Among all mechanical properties, Poisson's ratio and modulus of elasticity, which are determined from stress-strain test, are of important and commonly used ones to describe the mechanical behaviour of any object. Poisson's ratio is the ratio of transverse strain to axial strain. The strain refers to any changes in axial or lateral dimension of an object going under mechanical stress. The change in size (deformation) is measured with a caliper in the conventional method. The elastic modulus of an object is defined as the slope of its stress–strain curve (the ratio of stress to strain) in the elastic deformation region. “Stress” is defined as the force applied by the probe divided by force application area. The force measured using a loadcell. However, the shape of contact area between the probe and sample is uncertain. On the other hand, unlike engineering materials out of which samples can be made in a cylindrical shape so the circular contact area would be constant and known, it is not possible for most agricultural products. Thus, determining the size of force-application area, or probe-sample contact area, during the stress-strain test is challenging. In this project, we examined and developed an alternative method based on vision system to measure this area accurately. In the following, first the studies of mechanical properties and used conventional methods were investigated, next the knowledge gap and aim of research were mentioned.

There are many published literature on Poisson’s ratio and elasticity modulus of fruits and vegetables (Timbers et al., 1965, Chappel and Hanman, 1968, Rong et al., 1999, Sagsoz and Alayunt, 2001, Emadi et al., 2005, Emadi et al., 2009, Cakir et al., 2002). Knowledge of elastic modulus allows researchers to compare relative stiffness of various materials.
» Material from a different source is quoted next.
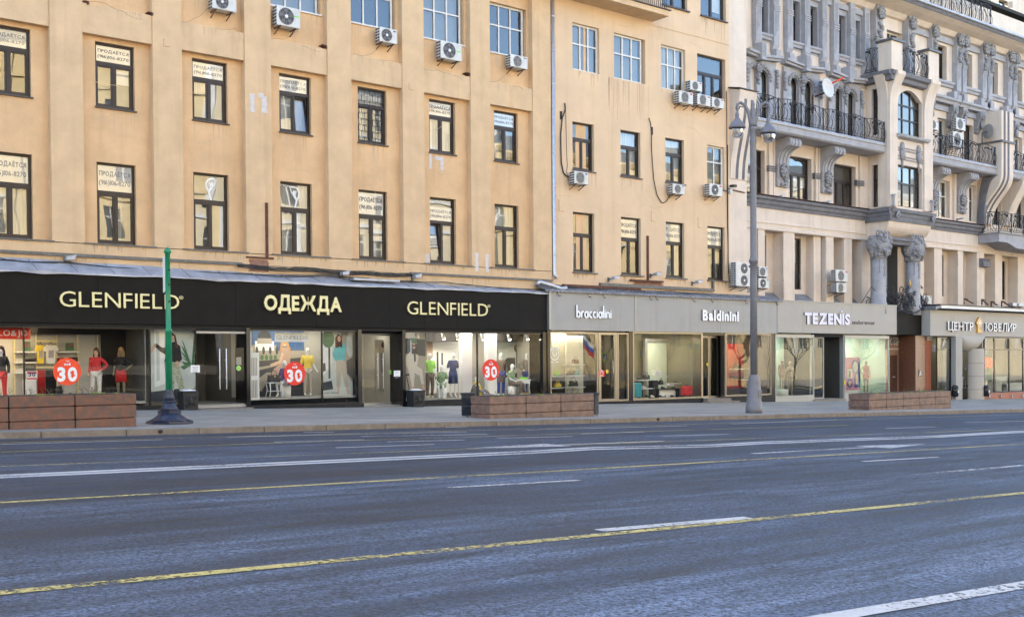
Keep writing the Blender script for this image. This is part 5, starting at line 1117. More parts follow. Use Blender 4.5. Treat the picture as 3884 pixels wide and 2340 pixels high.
# mannequins, west to east
def fig(lab, k, xh, yh, Y, zf, **kw):
    X, z1 = K(k, xh, yh, Y); hgt = (z1-zf)*kw.pop('hs', 1.0); return figure(lab, X, Y, zf, hgt, **kw)
RZ = R(-38)
fig('mannequin cut by the photo edge in red trousers and black top', 'd1', 8, 600, .5, .2, rz=RZ, pose=(WIDE,), top='cloth_black', legs='cloth_red', hair=('hair_dark', .2))
fig('mannequin in red off shoulder sweater and white trousers', 'd1', 832, 615, .45, .2, rz=RZ, pose=(HIPR, {'kL': (-.14,-.02,.5), 'aL': (-.22,.03,.09), 'tL': (-.24,-.11,.03)}), top='cloth_red', legs='cloth_white', hair=('hair_brown', .35), body='skin_tone')
fig('blond mannequin in black top and short red skirt', 'd1', 1045, 612, .7, .2, rz=RZ, pose=(HIPR,), top='cloth_black', sleeve=1, skirt=('mini', 'cloth_red', .2), hair=('hair_blond', .12), body='bronze_body')
X, z = K('d1', 520, 1005, .35); figure('mannequin in black sitting on the floor behind the orange sale disc', X, .35, .18, 1.6, rz=R(60), pose=(FLOOR,), top='cloth_black', legs='cloth_black', leglen=1, body='skin_tone')
fig('mannequin in lime t-shirt and dark trousers beside the air curtain', 'd2', 574, 600, .25, .17, rz=R(-20), top='cloth_lime', sleeve=1, legs='cloth_navy')
X, z = K('d2', 868, 722, .2); figure('white mannequin seated on a drum in a purple print top', X, .2, .17, (z-.17)/1.275*1.79, rz=R(-55), pose=(SIT,), top='cloth_purple', sleeve=1, seat='mannequin in the purple print top')
fig('mannequin in yellow polo shirt and grey trousers', 'd2', 1062, 605, .35, .17, rz=R(-15), pose=({'wR': (.32,-.06,.93), 'fR': (.38,-.08,.86)},), top='cloth_yellow', sleeve=1, legs='cloth_beige')
fig('mannequin in bright green top and brown trousers', 'd3', 525, 653, .35, -.07, rz=R(-10), top='cloth_green', sleeve=1, legs='cloth_brown', pose=(HIPL,))
X, z = K('d3', 626, 760, .3); figure('seated mannequin in a green print dress on a white drum', X, .3, -.07, (z+.07)/1.275*1.79, rz=R(-40), pose=(SIT,), top='print_green', sleeve=1, legs='print_green', leglen=1, seat='mannequin in the green print dress')
fig('mannequin in loose navy dress', 'd3', 725, 652, .45, -.07, rz=R(-10), top='cloth_navy', sleeve=1, skirt=('dress', 'cloth_navy', .2))
X, z = K('d3', 930, 862, -.05); figure('white mannequin with a yellow scarf sitting on the display floor', X, -.05, -.08, (z+.08)/.875*1.79, rz=R(75), pose=(FLOOR,), top='cloth_grey', legs='cloth_grey', scarf='cloth_yellow')
fig('mannequin in long brown cardigan and blue trousers', 'd3', 1140, 652, .5, -.07, rz=R(-25), top='cloth_brown', legs='cloth_blue', skirt=('dress', 'cloth_brown', .17))
X, z = K('d3', 1236, 752, .35); figure('seated mannequin in green print top and brown trousers beside the white table', X, .35, -.07, (z+.07)/1.275*1.79, rz=R(25), pose=(SIT,), top='print_green', sleeve=1, legs='cloth_brown', seat='mannequin beside the white table')
fig('mannequin in grey sweater behind the white table', 'd3', 1362, 652, .7, -.07, rz=R(-5), pose=(HIPR, HIPL), top='cloth_grey', legs='cloth_blue')
# tables and bag
def table(lab, X, Y, Z, wd, h, drawer=False):
    t = thing('display_table', lab, 'table', (X, Y, Z)); frame_box(t, 'table_top', 'wht', X-wd/2, X+wd/2, Y-.2, Y+.2, Z+h-.03, Z+h, .008)
    for sx in (-1, 1):
        for sy in (-1, 1): b = MB(); b.tube([(X+sx*wd*.40, Y+sy*.15, Z+h-.03), (X+sx*wd*.34, Y+sy*.13, Z+h*.5), (X+sx*wd*.44, Y+sy*.17, Z)], [.025, .018, .014], 6); b.build('leg', M['wht'], t)
    if drawer: frame_box(t, 'drawer', 'wht', X-wd*.4, X+wd*.4, Y-.17, Y+.17, Z+h-.17, Z+h-.03)
    else: frame_box(t, 'lower_shelf', 'wht', X-wd*.36, X+wd*.36, Y-.14, Y+.14, Z+h*.4, Z+h*.4+.02)
X, z = K('d2', 772, 912, -.02); table('small round-legged white table holding the black bag', X, -.02, .17, .55, z-.17); handbag('black handbag on the small white table', X, -.02, z, .45, .42, 'cloth_black')
X, z = K('d3', 1340, 888, .15); table('white table with a drawer and curved legs', X, .15, -.07, .5, z+.07, True)
b = MB(); b.box(X-.17, X+.12, .05, .25, z, z+.1); tag(centre(b.build('gift_box', M['cloth_green'], bevel=.008)), 'green box on the white table', 'box'); b = MB(); b.box(X-.16, X+.2, .05, .28, -.07, .03); tag(centre(b.build('folded_clothes', M['cloth_yellow'], bevel=.02)), 'yellow folded knit under the white table', 'clothes')
for x0, x1 in ((808, 893), (1028, 1108)):
    a, c = KX('d3', x0, .55, 800), KX('d3', x1, .55, 800); frame_box(None, 'display_pillar', 'wht', a, c, .55, .8, -.1, 2.66)
for o in [o for o in bpy.data.objects if o.name.startswith('display_pillar')]: tag(centre(o), 'white pillar in the east display '+('beside the navy dress' if o.name == 'display_pillar' else 'beside the brown cardigan'), 'pillar', 'white display pillars')
for a, c in ((490, 775), (1110, 1385)): frame_box(S1, 'dark_pelmet', 'dark', KX('d3', a, .9, 500), KX('d3', c, .9, 500), .9, .95, K('d3', a, 560, .9)[1], 2.65)
M['lampglow'] = emit('lamp_glow', (1, .9, .7), 9)
for x, yv in ((415, 515), (642, 518), (767, 520), (983, 522), (1212, 525), (1367, 522)):
    X, z = K('d3', x, yv, .2); t = thing('spot_lamp', 'white spot lamp above the '+{415: 'poster of the white suit', 642: 'green print dress', 767: 'navy dress', 983: 'yellow scarf mannequin', 1212: 'seated mannequin', 1367: 'grey sweater mannequin'}[x], 'lamp', (X, .2, z), 'spot lamps in the east display')
    b = MB(); b.tube([(X-.03, .2, 2.66), (X-.03, .2, z+.16), (X, .2, z+.1)], .012, 5); b.tube([(X-.02, .24, z+.14), (X+.02, .17, z-.1)], [.05, .075], 10); b.build('lamp_body', M['wht'], t); b = MB(); b.tube([(X+.02, .17, z-.1), (X+.021, .168, z-.106)], .06, 10); b.build('bulb', M['lampglow'], t)
# printed pictures
def poster(lab, k, x0, y0, x1, y1, Y, shapes, bg, words_=(), frame=None):
    """flat print: each shape is (material, polygon in 0..1 picture coordinates, y down)"""
    a, z1 = K(k, x0, y0, Y); c, z0 = K(k, x1, y1, Y); t = thing('poster', lab, 'poster', ((a+c)/2, Y, z0)); frame_box(t, 'sheet', bg, a, c, Y, Y+.02, z0, z1)
    ms = []; b = MB(); lay = 0
    for m_, pts in shapes:
        if m_ not in ms: ms.append(m_)
        lay += 1; b.m(ms.index(m_)); b.face([(a+(c-a)*p[0], Y-.0008*lay-.001, z1+(z0-z1)*p[1]) for p in pts])
    if ms: b.build('picture', [M[q] for q in ms], t)
    if words_:
        b = MB()
        for s, x, xe, y, h in words_: text(b, s, a+(c-a)*x, a+(c-a)*xe, z1+(z0-z1)*y, h, Y-.035, .003, .0)
        b.build('lettering', M['dark_print' if bg != 'dark_print' else 'wht'], t)
    return t
def ell(cx, cy_, rx, ry, n=14): return [(cx+rx*math.cos(2*math.pi*i/n), cy_+ry*math.sin(2*math.pi*i/n)) for i in range(n)]
poster('tall poster of a woman in black jacket and floral trousers beside a palm', 'd1', 1285, 445, 1688, 1075, .05, [('wht', [(.12,.0),(.34,.0),(.34,.75),(.12,.8)]), ('pale_print', [(.16,.05),(.23,.05),(.23,.7),(.16,.72)]), ('dark_print', [(0,.86),(1,.80),(1,1),(0,1)]), ('pale_print', [(.76,.55),(.99,.52),(.99,.83),(.76,.83)])]+
       [('leaf_print', [(.9,.55-.02*i), (.72-.02*(i % 3),.15+.075*i), (.76,.19+.075*i), (.93,.5)]) for i in range(6)]+[('leaf_print', [(.93,.5),(.99,.1+.1*i),(1,.2+.1*i)]) for i in range(4)]+
       [('print_floral', [(.33,.45),(.62,.45),(.7,.62),(.8,.93),(.7,.93),(.56,.66),(.52,.9),(.42,.9),(.36,.62)]), ('cloth_black', [(.4,.2),(.56,.18),(.68,.24),(.72,.42),(.66,.46),(.33,.45),(.37,.36),(.24,.31),(.13,.24),(.16,.2),(.28,.26),(.36,.26)]), ('skin_tone', [(.02,.3),(.13,.2),(.17,.22),(.05,.34)]), ('skin_tone', [(.6,.44),(.67,.46),(.62,.55),(.58,.5)]), ('skin_tone', ell(.49,.12,.055,.055)), ('hair_brown', [(.4,.24),(.42,.08),(.5,.05),(.58,.09),(.64,.28),(.57,.24),(.55,.1),(.5,.09),(.46,.12),(.46,.26)]), ('skin_tone', [(.76,.92),(.84,.95),(.86,.99),(.8,.99)])], 'pale_print')
sky_ = [('sky_print', [(0,0),(1,0),(1,.3),(0,.3)])]
poster('backdrop print of a white domed building with a red haired woman in a nude dress', 'd2', 560, 460, 1040, 1040, .92, sky_+[('stone_print', [(.0,.22),(.48,.22),(.48,.44),(0,.44)]), ('wht', [(.1,.16),(.44,.16),(.44,.3),(.1,.3)]), ('dark_print', ell(.27,.1,.12,.1)), ('stone_print', [(.15,.12),(.39,.12),(.41,.2),(.13,.2)])]+[('dark_print', ell(.13+.12*i,.30,.025,.06)) for i in range(4)]+[('leaf_print', ell(.06+.08*i,.40,.03,.04)) for i in range(6)]+
       [('dark_print', [(0,.46),(1,.40),(1,1),(0,1)]), ('stone_print', [(.1,.55),(.5,.5),(.5,.52),(.1,.6)]), ('stone_print', [(0,.8),(.3,.62),(.4,.62),(.2,.9)]), ('nude_knit', [(.57,.25),(.74,.25),(.73,.5),(.66,.66),(.3,.76),(.42,.58),(.56,.48)]), ('skin_tone', [(.36,.5),(.52,.45),(.58,.32),(.62,.36),(.56,.49),(.38,.54)]), ('skin_tone', ell(.63,.19,.045,.05)), ('hair_blond', [(.54,.3),(.56,.18),(.63,.12),(.7,.18),(.75,.32),(.68,.28),(.66,.2),(.6,.2),(.58,.32)])], 'stone_print', [])
poster('poster of a woman in turquoise sweater and grey trousers', 'd2', 1187, 465, 1462, 1035, .0, [('wht', [(0,0),(.3,0),(.3,.5),(0,.7)]), ('leaf_print', ell(.2,.12,.2,.14)), ('dark_print', [(.2,.25),(.27,.25),(.26,.72),(.2,.72)]), ('stone_print', [(.62,0),(1,0),(1,.8),(.68,.6)]), ('pale_print', ell(.9,.2,.12,.2)), ('dark_print', [(0,.5),(.1,.48),(.12,.6),(0,.62)]), ('dark_print', [(0,.78),(.3,.75),(.35,.88),(0,.9)]), ('dark_print', [(.78,.45),(1,.4),(1,.75),(.8,.65)]),
       ('cloth_beige', [(.44,.45),(.73,.45),(.78,.6),(.85,.85),(.73,.86),(.62,.6),(.57,.85),(.45,.85),(.45,.6)]), ('cyan_knit', [(.4,.24),(.52,.19),(.68,.19),(.78,.26),(.74,.44),(.4,.45),(.34,.36)]), ('skin_tone', [(.48,.85),(.55,.85),(.54,.96),(.5,.97)]), ('skin_tone', [(.76,.86),(.82,.86),(.85,.96),(.8,.97)]), ('hair_brown', [(.42,.25),(.42,.1),(.52,.05),(.63,.08),(.65,.26),(.58,.24),(.46,.26)]), ('skin_tone', ell(.55,.12,.055,.05))], 'pale_print', [('SHOP ONLINE', .03, .48, .945, .055)])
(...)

Timbers et al. (1965) estimated the modulus of elasticity for cylindrical cores of potato tuber, loaded with rigid plates of various diameters; Chappel and Hanman (1968) determined the Poisson’s ratio and Young’s modulus of apple flesh under compressive loading; Rong et al. (1999) analyzed the cracking of macadamia nutshells under the load between two rigid plates; Ojijo et al. (2000) determined the viscoelastic properties of soybean cotyledons subjected to accelerated storage; Sagsoz and Alayunt (2001) compared several methods used for determining the modulus of elasticity of some onion varieties; Emadi et al., 2005, Emadi et al., 2009 studied the mechanical properties of three varieties of squash and melons and mechanical properties of pumpkin, respectively.

Shitanda et al. (2002) studied the compressive strength properties of rough rice considering the variation of contact area. They determined contact area during compression at 0.2 mm intervals by placing a pressure sensitive paper on the compressing surface of the stress–strain tester before the test started; Cakir et al. (2002) determined the Poisson’s ratio and elastic modulus of some onion varieties.

Presently, fruit firmness evaluation is carried out manually via the so called Magness–Taylor (MT) test (Shmulevich et al., 2003), that uses a hand-held penetrometer, also known as fruit pressure tester (Magness and Taylor, 1925), and provides a direct measure of the peak force at rupture. Such a force has been used as an index of maturity and firmness for several different fruits, especially for apples (DeLong et al., 2000). In citrus fruits and vegetables, the relationship between puncture force and firmness is, however, concealed by the differences in the tissue types directly under the puncture probe (Pallottino et al., 2011).

Similarly, other techniques based on visible or near-infrared spectroscopy (NIRS), impaction or acoustic impulse resonance frequency (AIF) have so far exhibited inaccurate results (Garcia-Ramos et al., 2005, Ruiz-Altisent and Ortiz-Canavate, 2005). In particular, it is worth citing their use in combination with nondestructive flesh color readings (Valero et al., 2003), as successfully tested to determine the optimum harvest date and quality characteristics of apples (Menesatti et al., 2009, Zude et al., 2006) or mandarin fruits (Hernandez Gomez et al., 2006), or combined with artificial neural networks to predict kiwifruit firmness (Ragni et al., 2010). Pallottino et al. (2011) assessed the mechanical compressive properties of orange fruits and precisely determined the probe’s instant contact area on each fruit’s surface during the test by approximating its outline to a polygon and reconstructing the contact area outline by the Elliptic Fourier Analysis, or by inscribing an ellipse in the contact area’s bounding box. They estimated the apparent Poisson’s ratio and the modulus of deformability of the whole orange fruit as 0.16 ± 0.09 and 353 ± 3 kPa, respectively, using image analysis.

To date, there have been several methods used for determining mechanical properties of round or nearly round agricultural products using destructive stress-strain curve analysis. In almost all these methods, deformation is measured with a ruler, caliper, and digital caliper that it is difficult and very time-consuming. Also, the contact area of such samples was assumed to be geometrically circle. However, it is not true for all cases and this assumption produces error in calculation of the applied stress. On the other hand, determining actual stress requires knowing the true area under load. There has been little knowledge and effort determining actual contact area, as it has not been a straightforward task.

In this research, we developed a novel methodology using an imaging system and image processing techniques to determine instantaneous and actual contact area and dimensions of samples under loading. We tested our developed methodology on onions as case study samples. However, we believe our developed system can be used for other volumetric fleshy fruits.